Not only couldn’t we get into that room (friends argued, later, that we ought to have found refuge at the bottom of our stairs, as we were forced to do, given our unusable miklat, during the second Code Red), but we couldn’t access our water, canned goods, radio, batteries, and so forth, short of pitching our neighbors’ possessions out onto the street. My family does not arbitrarily act on shared or others’ goods.
Computer Cowboy, more of a peace maker/less of a zealot than me, addressed those fiends. They said they’d “think about” what to do. Last night, Wednesday, he confronted them again. This time, they sang ever so innocently about getting a good buy on furniture for their married children and needing somewhere other than our communal storage room in which to put it.
Communal storage room? That red herring sidetracked us, successfully, for half of an hour. A few calls to folks in our development revealed something never disclosed by either our lawyer or by our realtor; the space, off of our mirpesset (rooftop porch) in which we had been storing Passover dishes, the schach for our Sukkah and kindred other items IS the property of all of the apartments in our building, despite the fact that the other residents would have to traipse through our apartment to access it and despite the fact than in over six years (we rented another apartment for a while before we purchased our home) no one mentioned that they might want or could legally have access to do so.

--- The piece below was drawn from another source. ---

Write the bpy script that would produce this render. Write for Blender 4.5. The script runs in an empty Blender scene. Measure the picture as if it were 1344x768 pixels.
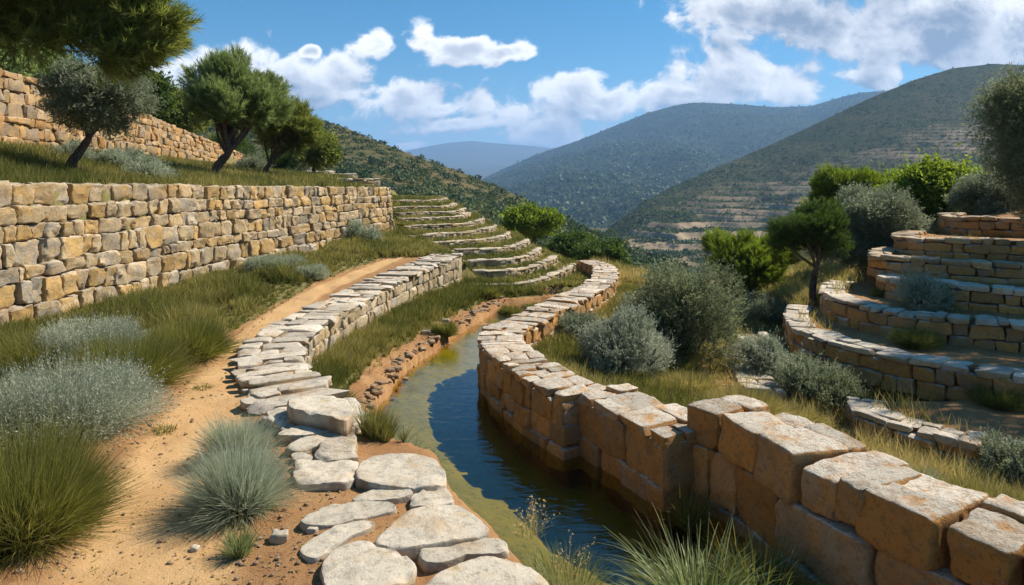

Disconcerting, but moot. The neighbors could not have fit a sofa, a sink or any other of the current rubbish blocking us from safety into a storage room whose door requires grown folks to fold themselves in half in order to gain access.
Today, Thursday, Computer Cowboy road the range; he went door to door at the municipality. The City of Jerusalem sent that man around and around until he finally landed at the Police Department. There, my husband was told that he needed to dial a certain number, tomorrow, or, since, most likely, that office would not be open on Friday opened, then next week, on Sunday. In the interim, we lack safe space and emergency supplies because of self-interested neighbors.
I’m guessing it would surprise no readers to learn I was sick to my stomach over this entire affair. I grasp that there are those people, our historic adversaries, who mean to endanger us, has v’shalom, life and limb. I can not integrate into my psyche, however, that fellow Jews would jeer at us for objecting that their acts are literally doing the same.